ENTRIES ▸

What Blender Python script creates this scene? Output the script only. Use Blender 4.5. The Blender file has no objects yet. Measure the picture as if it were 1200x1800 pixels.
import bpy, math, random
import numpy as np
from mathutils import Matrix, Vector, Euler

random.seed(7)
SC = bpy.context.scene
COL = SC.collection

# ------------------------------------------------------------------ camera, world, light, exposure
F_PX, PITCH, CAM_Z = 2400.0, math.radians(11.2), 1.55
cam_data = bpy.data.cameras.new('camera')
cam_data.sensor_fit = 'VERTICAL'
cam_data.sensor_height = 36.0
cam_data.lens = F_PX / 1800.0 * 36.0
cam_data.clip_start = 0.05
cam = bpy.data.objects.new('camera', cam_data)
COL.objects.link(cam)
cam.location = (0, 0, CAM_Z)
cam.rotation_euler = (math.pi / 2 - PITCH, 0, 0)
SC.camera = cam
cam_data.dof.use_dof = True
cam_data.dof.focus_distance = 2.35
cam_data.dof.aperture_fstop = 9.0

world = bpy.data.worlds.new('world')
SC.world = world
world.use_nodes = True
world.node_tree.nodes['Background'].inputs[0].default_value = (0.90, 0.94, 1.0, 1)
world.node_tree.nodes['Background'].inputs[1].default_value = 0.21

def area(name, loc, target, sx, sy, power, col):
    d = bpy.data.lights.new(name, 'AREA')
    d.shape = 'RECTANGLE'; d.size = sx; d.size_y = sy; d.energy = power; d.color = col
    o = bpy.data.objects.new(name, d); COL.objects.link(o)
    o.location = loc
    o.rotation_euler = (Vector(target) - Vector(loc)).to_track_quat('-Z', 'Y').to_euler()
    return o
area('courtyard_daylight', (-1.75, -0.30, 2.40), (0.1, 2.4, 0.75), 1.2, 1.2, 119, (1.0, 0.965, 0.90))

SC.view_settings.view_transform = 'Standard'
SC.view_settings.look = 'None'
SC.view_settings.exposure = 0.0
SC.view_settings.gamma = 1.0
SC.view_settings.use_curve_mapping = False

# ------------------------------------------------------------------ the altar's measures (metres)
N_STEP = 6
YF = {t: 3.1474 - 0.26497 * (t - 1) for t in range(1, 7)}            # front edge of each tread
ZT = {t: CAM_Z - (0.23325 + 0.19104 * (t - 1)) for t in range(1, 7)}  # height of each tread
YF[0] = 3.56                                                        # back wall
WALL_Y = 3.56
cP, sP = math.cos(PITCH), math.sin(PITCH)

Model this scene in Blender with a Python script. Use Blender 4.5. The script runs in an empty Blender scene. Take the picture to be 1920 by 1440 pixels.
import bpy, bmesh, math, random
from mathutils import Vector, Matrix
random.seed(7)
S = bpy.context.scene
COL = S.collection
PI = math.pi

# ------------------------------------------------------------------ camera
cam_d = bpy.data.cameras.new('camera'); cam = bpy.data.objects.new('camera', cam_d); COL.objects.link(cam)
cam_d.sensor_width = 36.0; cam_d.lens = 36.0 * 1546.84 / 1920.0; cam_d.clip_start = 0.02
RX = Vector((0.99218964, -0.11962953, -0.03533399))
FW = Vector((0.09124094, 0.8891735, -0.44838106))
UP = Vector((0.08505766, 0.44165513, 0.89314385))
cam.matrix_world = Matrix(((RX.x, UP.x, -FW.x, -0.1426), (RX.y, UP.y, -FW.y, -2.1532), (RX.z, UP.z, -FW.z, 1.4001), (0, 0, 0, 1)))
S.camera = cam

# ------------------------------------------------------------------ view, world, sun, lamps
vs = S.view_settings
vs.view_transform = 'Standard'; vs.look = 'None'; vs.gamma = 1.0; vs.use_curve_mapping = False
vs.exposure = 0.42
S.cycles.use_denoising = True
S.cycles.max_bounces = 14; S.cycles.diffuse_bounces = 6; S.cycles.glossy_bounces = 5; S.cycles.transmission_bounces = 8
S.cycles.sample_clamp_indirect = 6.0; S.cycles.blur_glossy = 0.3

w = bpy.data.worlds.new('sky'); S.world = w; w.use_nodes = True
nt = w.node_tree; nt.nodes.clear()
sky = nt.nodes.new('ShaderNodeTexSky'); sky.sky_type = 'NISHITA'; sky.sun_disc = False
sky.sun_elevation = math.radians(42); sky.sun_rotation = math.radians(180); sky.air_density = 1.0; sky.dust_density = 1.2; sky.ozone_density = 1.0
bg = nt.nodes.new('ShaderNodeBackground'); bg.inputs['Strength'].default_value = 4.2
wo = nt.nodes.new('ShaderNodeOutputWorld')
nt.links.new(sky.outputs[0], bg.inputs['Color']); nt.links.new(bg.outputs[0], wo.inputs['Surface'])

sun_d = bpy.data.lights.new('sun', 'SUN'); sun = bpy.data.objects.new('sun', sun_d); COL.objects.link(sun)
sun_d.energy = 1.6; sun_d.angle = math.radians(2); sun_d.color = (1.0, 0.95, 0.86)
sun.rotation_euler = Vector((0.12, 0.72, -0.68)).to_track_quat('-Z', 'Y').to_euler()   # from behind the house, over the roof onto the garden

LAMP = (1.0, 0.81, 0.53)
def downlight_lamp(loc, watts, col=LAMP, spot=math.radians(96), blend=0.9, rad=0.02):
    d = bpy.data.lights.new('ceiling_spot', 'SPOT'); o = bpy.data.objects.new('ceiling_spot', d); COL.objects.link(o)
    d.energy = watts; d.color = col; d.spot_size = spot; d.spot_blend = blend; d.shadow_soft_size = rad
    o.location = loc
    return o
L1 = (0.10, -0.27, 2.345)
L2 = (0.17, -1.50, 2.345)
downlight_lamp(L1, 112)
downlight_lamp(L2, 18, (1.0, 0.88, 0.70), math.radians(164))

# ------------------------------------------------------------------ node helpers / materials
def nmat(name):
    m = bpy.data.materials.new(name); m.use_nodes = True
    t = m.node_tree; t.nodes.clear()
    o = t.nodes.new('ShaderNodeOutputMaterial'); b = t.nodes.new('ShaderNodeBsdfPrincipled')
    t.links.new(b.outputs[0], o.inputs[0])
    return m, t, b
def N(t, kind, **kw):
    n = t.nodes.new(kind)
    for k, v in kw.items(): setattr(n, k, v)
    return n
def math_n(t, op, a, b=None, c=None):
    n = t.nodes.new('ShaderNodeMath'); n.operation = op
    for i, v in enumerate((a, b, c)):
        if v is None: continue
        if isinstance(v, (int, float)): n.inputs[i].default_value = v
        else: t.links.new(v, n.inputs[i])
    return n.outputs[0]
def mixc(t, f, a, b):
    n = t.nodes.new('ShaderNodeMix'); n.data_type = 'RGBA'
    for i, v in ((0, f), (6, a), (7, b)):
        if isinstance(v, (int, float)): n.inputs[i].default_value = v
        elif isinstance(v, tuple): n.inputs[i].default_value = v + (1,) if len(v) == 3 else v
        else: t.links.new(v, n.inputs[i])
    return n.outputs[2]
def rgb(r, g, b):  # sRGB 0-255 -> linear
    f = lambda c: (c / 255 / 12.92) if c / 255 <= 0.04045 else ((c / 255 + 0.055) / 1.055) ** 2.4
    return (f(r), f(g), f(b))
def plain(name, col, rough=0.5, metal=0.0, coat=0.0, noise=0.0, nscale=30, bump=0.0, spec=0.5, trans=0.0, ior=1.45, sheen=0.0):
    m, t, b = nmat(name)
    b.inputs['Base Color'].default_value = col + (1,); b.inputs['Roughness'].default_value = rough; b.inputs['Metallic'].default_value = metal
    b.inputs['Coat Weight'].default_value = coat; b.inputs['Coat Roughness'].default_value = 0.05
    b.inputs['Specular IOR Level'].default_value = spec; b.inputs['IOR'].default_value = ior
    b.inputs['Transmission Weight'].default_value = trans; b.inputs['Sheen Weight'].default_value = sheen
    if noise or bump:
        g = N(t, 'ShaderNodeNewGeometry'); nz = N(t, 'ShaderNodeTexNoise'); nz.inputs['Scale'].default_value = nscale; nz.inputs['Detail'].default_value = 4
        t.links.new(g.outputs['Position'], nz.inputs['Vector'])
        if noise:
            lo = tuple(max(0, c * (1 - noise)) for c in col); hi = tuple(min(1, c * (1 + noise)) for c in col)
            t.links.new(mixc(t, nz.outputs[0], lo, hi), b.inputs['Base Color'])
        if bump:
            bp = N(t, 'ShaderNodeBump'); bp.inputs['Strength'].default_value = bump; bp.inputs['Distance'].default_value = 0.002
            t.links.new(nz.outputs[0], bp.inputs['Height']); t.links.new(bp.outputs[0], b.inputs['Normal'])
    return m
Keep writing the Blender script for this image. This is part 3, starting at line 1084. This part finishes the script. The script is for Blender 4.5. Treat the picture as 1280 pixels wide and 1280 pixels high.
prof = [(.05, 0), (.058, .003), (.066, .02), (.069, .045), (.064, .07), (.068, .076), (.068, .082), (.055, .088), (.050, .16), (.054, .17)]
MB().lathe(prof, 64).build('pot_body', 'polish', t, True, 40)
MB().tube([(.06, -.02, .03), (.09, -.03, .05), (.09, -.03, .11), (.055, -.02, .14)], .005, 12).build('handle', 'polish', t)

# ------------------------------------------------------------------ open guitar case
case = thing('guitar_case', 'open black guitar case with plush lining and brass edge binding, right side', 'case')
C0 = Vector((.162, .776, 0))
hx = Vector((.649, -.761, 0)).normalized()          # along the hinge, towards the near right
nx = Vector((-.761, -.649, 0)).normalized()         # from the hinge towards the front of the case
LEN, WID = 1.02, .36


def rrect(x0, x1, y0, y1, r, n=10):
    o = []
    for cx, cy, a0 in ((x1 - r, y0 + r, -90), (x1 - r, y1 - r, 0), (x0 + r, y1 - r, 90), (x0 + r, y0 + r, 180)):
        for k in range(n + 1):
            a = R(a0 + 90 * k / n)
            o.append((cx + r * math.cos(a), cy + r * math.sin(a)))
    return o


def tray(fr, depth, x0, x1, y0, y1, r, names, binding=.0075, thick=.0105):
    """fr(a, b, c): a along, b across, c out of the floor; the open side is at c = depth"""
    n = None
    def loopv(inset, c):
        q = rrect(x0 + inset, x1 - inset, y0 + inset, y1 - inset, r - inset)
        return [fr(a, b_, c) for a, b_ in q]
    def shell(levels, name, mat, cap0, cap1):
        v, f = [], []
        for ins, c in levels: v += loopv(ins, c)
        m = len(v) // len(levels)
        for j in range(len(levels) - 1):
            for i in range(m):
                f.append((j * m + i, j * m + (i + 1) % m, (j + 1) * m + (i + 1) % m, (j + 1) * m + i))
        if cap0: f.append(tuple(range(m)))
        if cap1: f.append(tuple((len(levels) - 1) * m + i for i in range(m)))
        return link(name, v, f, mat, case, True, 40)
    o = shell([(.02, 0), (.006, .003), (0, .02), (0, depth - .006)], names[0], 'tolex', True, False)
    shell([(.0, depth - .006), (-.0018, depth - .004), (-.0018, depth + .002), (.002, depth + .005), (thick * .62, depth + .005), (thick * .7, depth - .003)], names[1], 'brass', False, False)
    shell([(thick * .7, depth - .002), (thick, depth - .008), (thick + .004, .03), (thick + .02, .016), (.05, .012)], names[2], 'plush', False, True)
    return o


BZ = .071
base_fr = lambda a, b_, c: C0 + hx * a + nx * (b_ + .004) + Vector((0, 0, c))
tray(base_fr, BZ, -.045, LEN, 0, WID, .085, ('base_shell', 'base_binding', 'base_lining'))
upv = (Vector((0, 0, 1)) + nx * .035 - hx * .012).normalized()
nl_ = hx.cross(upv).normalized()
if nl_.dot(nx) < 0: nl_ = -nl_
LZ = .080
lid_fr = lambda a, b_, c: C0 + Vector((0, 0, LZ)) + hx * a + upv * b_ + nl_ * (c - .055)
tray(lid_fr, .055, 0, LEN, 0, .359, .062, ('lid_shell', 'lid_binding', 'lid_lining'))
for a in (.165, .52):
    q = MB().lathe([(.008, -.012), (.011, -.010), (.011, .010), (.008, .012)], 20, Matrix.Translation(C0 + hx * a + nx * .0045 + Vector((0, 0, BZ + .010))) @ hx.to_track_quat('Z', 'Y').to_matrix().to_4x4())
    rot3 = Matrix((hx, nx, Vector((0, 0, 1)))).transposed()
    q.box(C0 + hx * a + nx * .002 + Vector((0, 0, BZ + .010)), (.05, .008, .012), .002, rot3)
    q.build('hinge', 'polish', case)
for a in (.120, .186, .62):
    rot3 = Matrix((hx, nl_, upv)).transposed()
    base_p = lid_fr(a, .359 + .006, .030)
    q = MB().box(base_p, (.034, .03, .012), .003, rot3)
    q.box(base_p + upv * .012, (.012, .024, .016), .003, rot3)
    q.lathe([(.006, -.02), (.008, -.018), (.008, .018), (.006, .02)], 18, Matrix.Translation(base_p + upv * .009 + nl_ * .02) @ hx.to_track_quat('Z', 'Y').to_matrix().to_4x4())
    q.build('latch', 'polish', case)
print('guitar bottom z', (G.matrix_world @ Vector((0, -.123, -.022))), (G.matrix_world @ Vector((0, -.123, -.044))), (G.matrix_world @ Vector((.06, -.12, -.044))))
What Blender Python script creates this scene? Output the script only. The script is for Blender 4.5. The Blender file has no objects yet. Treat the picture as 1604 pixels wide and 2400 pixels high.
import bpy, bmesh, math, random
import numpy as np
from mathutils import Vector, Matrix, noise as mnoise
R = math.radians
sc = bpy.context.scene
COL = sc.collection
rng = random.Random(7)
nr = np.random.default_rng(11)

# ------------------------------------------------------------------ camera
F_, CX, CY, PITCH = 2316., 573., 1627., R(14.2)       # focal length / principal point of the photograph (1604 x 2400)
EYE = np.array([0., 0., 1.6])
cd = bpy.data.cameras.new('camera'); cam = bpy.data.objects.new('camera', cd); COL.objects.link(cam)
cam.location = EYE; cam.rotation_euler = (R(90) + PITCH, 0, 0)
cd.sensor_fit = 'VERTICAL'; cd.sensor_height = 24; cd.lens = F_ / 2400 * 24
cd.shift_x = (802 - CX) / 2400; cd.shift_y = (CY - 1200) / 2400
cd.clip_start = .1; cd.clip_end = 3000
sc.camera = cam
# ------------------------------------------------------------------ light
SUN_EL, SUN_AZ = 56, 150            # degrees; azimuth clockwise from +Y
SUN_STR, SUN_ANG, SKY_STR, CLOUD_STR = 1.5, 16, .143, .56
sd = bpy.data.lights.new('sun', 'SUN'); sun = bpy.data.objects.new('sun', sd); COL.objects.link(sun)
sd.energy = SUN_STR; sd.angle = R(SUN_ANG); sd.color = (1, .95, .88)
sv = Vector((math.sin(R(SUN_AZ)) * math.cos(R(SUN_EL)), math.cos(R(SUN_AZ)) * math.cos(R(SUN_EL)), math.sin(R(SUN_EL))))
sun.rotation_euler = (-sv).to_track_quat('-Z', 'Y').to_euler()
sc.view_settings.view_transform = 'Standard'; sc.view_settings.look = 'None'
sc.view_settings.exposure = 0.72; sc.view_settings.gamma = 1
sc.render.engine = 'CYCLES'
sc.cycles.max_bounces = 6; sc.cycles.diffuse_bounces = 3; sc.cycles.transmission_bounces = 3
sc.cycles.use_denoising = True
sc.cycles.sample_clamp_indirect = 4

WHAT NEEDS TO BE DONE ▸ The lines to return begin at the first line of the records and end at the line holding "cP, sP = math.cos(PITCH), math.sin(PITCH)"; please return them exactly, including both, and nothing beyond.

RESULT BELOW ▸
What Blender Python script creates this scene? Output the script only. Use Blender 4.5. The Blender file has no objects yet. Measure the picture as if it were 1200x1800 pixels.
import bpy, math, random
import numpy as np
from mathutils import Matrix, Vector, Euler

random.seed(7)
SC = bpy.context.scene
COL = SC.collection

# ------------------------------------------------------------------ camera, world, light, exposure
F_PX, PITCH, CAM_Z = 2400.0, math.radians(11.2), 1.55
cam_data = bpy.data.cameras.new('camera')
cam_data.sensor_fit = 'VERTICAL'
cam_data.sensor_height = 36.0
cam_data.lens = F_PX / 1800.0 * 36.0
cam_data.clip_start = 0.05
cam = bpy.data.objects.new('camera', cam_data)
COL.objects.link(cam)
cam.location = (0, 0, CAM_Z)
cam.rotation_euler = (math.pi / 2 - PITCH, 0, 0)
SC.camera = cam
cam_data.dof.use_dof = True
cam_data.dof.focus_distance = 2.35
cam_data.dof.aperture_fstop = 9.0

world = bpy.data.worlds.new('world')
SC.world = world
world.use_nodes = True
world.node_tree.nodes['Background'].inputs[0].default_value = (0.90, 0.94, 1.0, 1)
world.node_tree.nodes['Background'].inputs[1].default_value = 0.21

def area(name, loc, target, sx, sy, power, col):
    d = bpy.data.lights.new(name, 'AREA')
    d.shape = 'RECTANGLE'; d.size = sx; d.size_y = sy; d.energy = power; d.color = col
    o = bpy.data.objects.new(name, d); COL.objects.link(o)
    o.location = loc
    o.rotation_euler = (Vector(target) - Vector(loc)).to_track_quat('-Z', 'Y').to_euler()
    return o
area('courtyard_daylight', (-1.75, -0.30, 2.40), (0.1, 2.4, 0.75), 1.2, 1.2, 119, (1.0, 0.965, 0.90))

SC.view_settings.view_transform = 'Standard'
SC.view_settings.look = 'None'
SC.view_settings.exposure = 0.0
SC.view_settings.gamma = 1.0
SC.view_settings.use_curve_mapping = False

# ------------------------------------------------------------------ the altar's measures (metres)
N_STEP = 6
YF = {t: 3.1474 - 0.26497 * (t - 1) for t in range(1, 7)}            # front edge of each tread
ZT = {t: CAM_Z - (0.23325 + 0.19104 * (t - 1)) for t in range(1, 7)}  # height of each tread
YF[0] = 3.56                                                        # back wall
WALL_Y = 3.56
cP, sP = math.cos(PITCH), math.sin(PITCH)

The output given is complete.